Yeah, I'm pretty much of a compost wacko.
From the moment we took possession of our little cottage, we've been composting.
However, not all food waste goes into the compost pile. Eggshells and coffee "pucks" (we make lattes at our house) go directly onto the garden.
Our garden in East Oakland has a serious slug problem. They'll completely destroy a young plant overnight. If you research non-chemical methods of slug-deterrence, you'll read about setting out saucers of left-over beer, and about sprinkling ground eggshells on the soil. I'm not sure where other people get this stuff, but we never have extra beer around our house.
Eggshells, on the other hand are easy. We stick the empty shells in the oven, because dried out shells are so much easier to grind up than fresh. Our vintage oven has a perpetually-lit pilot light, so eggs dry out quickly. Somehow, while we've become very methodical about sticking eggshells in the oven, we've utterly failed to develop the habit of taking them out before we preheat the oven. When Ellen was visiting, we actually managed to set eggshells on fire. How we didn't notice the horrible sulfur smell that led up to combustion is still a bit of a mystery.
When we're not trying to set the house on fire, we're shooting moody photos of slightly burnt eggshells. A short depth of field is always arty.
We spread eggshells over the most slug-infested areas of the garden, and the slugs apparently eat the shells with relish.
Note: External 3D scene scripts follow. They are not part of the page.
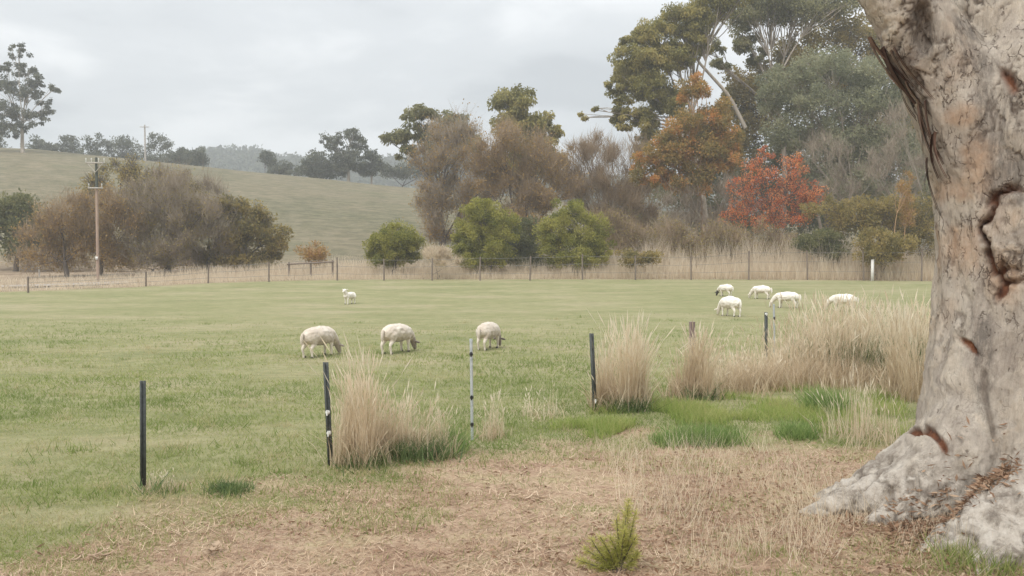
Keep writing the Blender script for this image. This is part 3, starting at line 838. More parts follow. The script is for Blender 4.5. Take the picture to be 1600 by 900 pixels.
def ground_litter():
    mb = MB()
    n = 84000
    Yv = 1 / rng.uniform(1 / 15.0, 1 / 6.0, n)
    xx = rng.uniform(-.95, .85, n) * Yv
    d = dryness(xx, Yv)
    pt = fbm(np.stack([xx * 1.1, Yv * 1.1, 0 * xx + 31], -1), 3)
    keep = rng.random(n) < d * (0.35 + 1.1 * pt)
    xx, Yv, pt = xx[keep], Yv[keep], pt[keep]
    m = len(xx)
    a = rng.uniform(0, 2 * np.pi, m)
    L = rng.uniform(.04, .17, m)
    D = np.stack([np.cos(a) * L, np.sin(a) * L, np.abs(rng.normal(size=m)) * .022 + L * .08], -1)
    P = np.stack([xx, Yv, H(xx, Yv) + rng.uniform(.0, .02, m)], -1)
    blades(mb, P, D, rng.uniform(.0022, .0055, m), np.clip(-.1 + pt * 1.1 + rng.normal(size=m) * .28, 0, 1))
    o = mb.build('straw_litter', M['straw'])
    tag(o, 'dry straw lying over the bare ground in front', 'straw', kind='stuff')
    # fallen gum leaves and bark chips
    mb = MB()
    n = 27000
    Yv = 1 / rng.uniform(1 / 13.0, 1 / 6.0, n)
    xx = rng.uniform(-.9, .85, n) * Yv
    w = dryness(xx, Yv) * (.3 + 1.3 * smooth(-1, 4, xx)) * smooth(.42, .62, fbm(np.stack([xx * 1.1, Yv * 1.3, 0 * xx + 77], -1), 4))
    keep = rng.random(n) < w
    xx, Yv = xx[keep], Yv[keep]; m = len(xx)
    P = np.stack([xx, Yv, H(xx, Yv) + rng.uniform(.004, .02, m)], -1)
    D = unit(m); D[:, 2] = np.abs(D[:, 2]) * .25
    leaves(mb, P, D, rng.uniform(.03, .085, m), rng.uniform(.005, .012, m), rng.random(m))
    o = mb.build('leaf_litter', M['litter'])
    tag(o, 'brown fallen gum leaves and bark chips on the bare ground', 'leaf litter', kind='stuff')
    # green flushes and wispy dry stalks standing in the straw
    mb = MB()
    n = 105000
    Yv = 1 / rng.uniform(1 / 13.0, 1 / 6.0, n)
    xx = rng.uniform(-.9, .85, n) * Yv
    k = fbm(np.stack([xx * .9, Yv * 1.3, 0 * xx + 55], -1), 4)
    keep = rng.random(n) < smooth(.50, .63, k) * dryness(xx, Yv) * .8
    xx, Yv = xx[keep], Yv[keep]; m = len(xx)
    hh = rng.uniform(.02, .07, m)
    D = np.stack([rng.normal(size=m) * .5, rng.normal(size=m) * .5, np.ones(m)], -1) * hh[:, None]
    blades(mb, np.stack([xx, Yv, H(xx, Yv)], -1), D, .004, rng.random(m))
    o = mb.build('green_shoots', M['field_blade'])
    tag(o, 'thin green shoots coming through the straw', 'grass', kind='stuff')
    mb = MB()
    n = 4600
    Yv = 1 / rng.uniform(1 / 12.0, 1 / 6.6, n)
    xx = (rng.uniform(1.0, 4.2, n))
    k = fbm(np.stack([xx * 1.4, Yv * 1.4, 0 * xx + 15], -1), 3)
    keep = (rng.random(n) < smooth(.45, .6, k)) & (Yv < 11)
    xx, Yv = xx[keep], Yv[keep]; m = len(xx)
    hh = rng.uniform(.12, .42, m)
    D = np.stack([rng.normal(size=m) * .35, rng.normal(size=m) * .35, np.ones(m)], -1) * hh[:, None]
    blades(mb, np.stack([xx, Yv, H(xx, Yv)], -1), D, .0025, rng.uniform(.4, 1, m))
    o = mb.build('dry_stalks', M['dry_grass'])
    tag(o, 'wispy pale dry stalks standing before the big trunk', 'grass', kind='stuff')


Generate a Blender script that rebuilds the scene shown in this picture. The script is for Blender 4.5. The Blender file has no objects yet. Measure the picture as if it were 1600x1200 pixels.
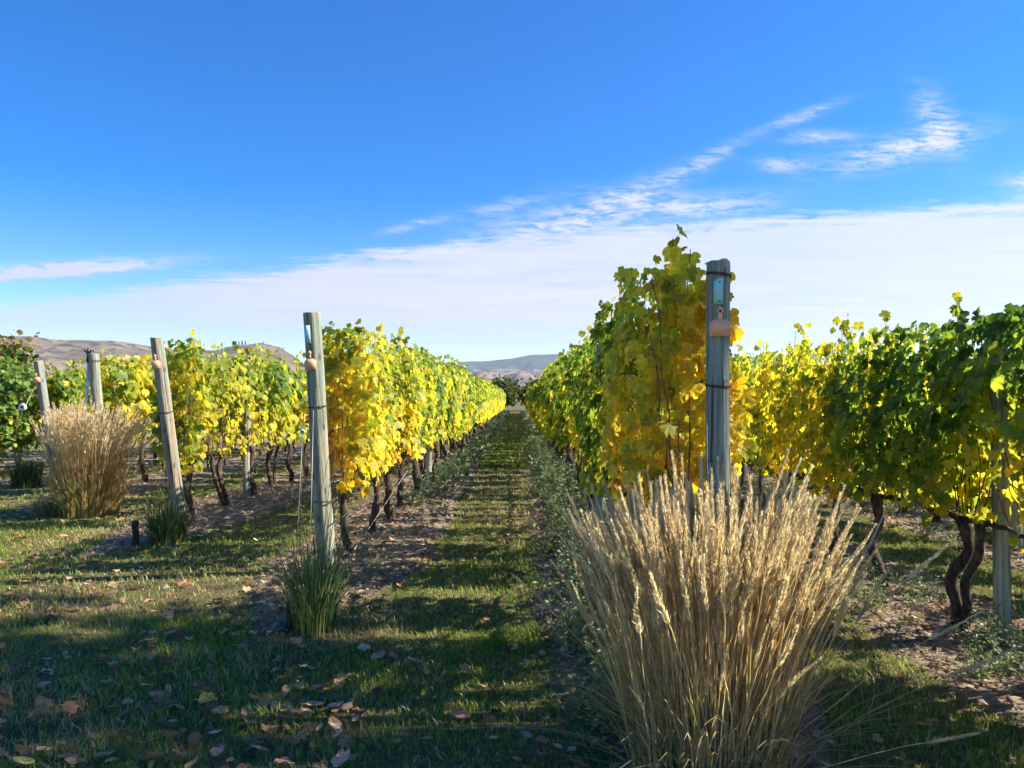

Toasted eggshell must be a most delicious delicacy, because the shells completely de-materialize almost overnight. It's mystifying.
When the coffee "pucks" fill up our adorably mis-labeled canister, I'll sprinkle the coffee over our garden. When I had a friend working at a coffee shop near my studio, I used to get used coffee grounds in five gallon buckets. I'm told that the earthworms love coffee grounds.
Robb takes a different approach, and lobs coffee at the feral cats, when he sees them harassing the birds.
So, does anyone have any further questions about our soil amendment techniques? Have I left anything out?
Given access to the smallest scrap of earth, I'll start a garden. And once gardening commences, composting is not far behind.
In Baltimore our constantly-fighting, tree-hating, next-door-neighbors detested our compost bin, because they were convinced it was the source of every rat in the entire city. Personally, I think they should have directed some of their negative energy to our upstairs neighbor who regularly threw his kitchen scraps out his third-storey window. He was a toothless, ex-cop, cross-dressing gazork, and perhaps the next-door-neighbors found him a tad unapproachable. Who knows, in a city like Baltimore?
At the farmhouse outside of Cooperstown, I started the compost pile that earned the affectionate nickname "the raccoon's snack bar." Once I got access to the tiny plot in West Oakland, I was carrying compost buckets into work each morning.
Yeah, I'm pretty much of a compost wacko.
From the moment we took possession of our little cottage, we've been composting.
However, not all food waste goes into the compost pile. Eggshells and coffee "pucks" (we make lattes at our house) go directly onto the garden.
Our garden in East Oakland has a serious slug problem. They'll completely destroy a young plant overnight. If you research non-chemical methods of slug-deterrence, you'll read about setting out saucers of left-over beer, and about sprinkling ground eggshells on the soil. I'm not sure where other people get this stuff, but we never have extra beer around our house.
Eggshells, on the other hand are easy. We stick the empty shells in the oven, because dried out shells are so much easier to grind up than fresh. Our vintage oven has a perpetually-lit pilot light, so eggs dry out quickly. Somehow, while we've become very methodical about sticking eggshells in the oven, we've utterly failed to develop the habit of taking them out before we preheat the oven. When Ellen was visiting, we actually managed to set eggshells on fire. How we didn't notice the horrible sulfur smell that led up to combustion is still a bit of a mystery.
When we're not trying to set the house on fire, we're shooting moody photos of slightly burnt eggshells. A short depth of field is always arty.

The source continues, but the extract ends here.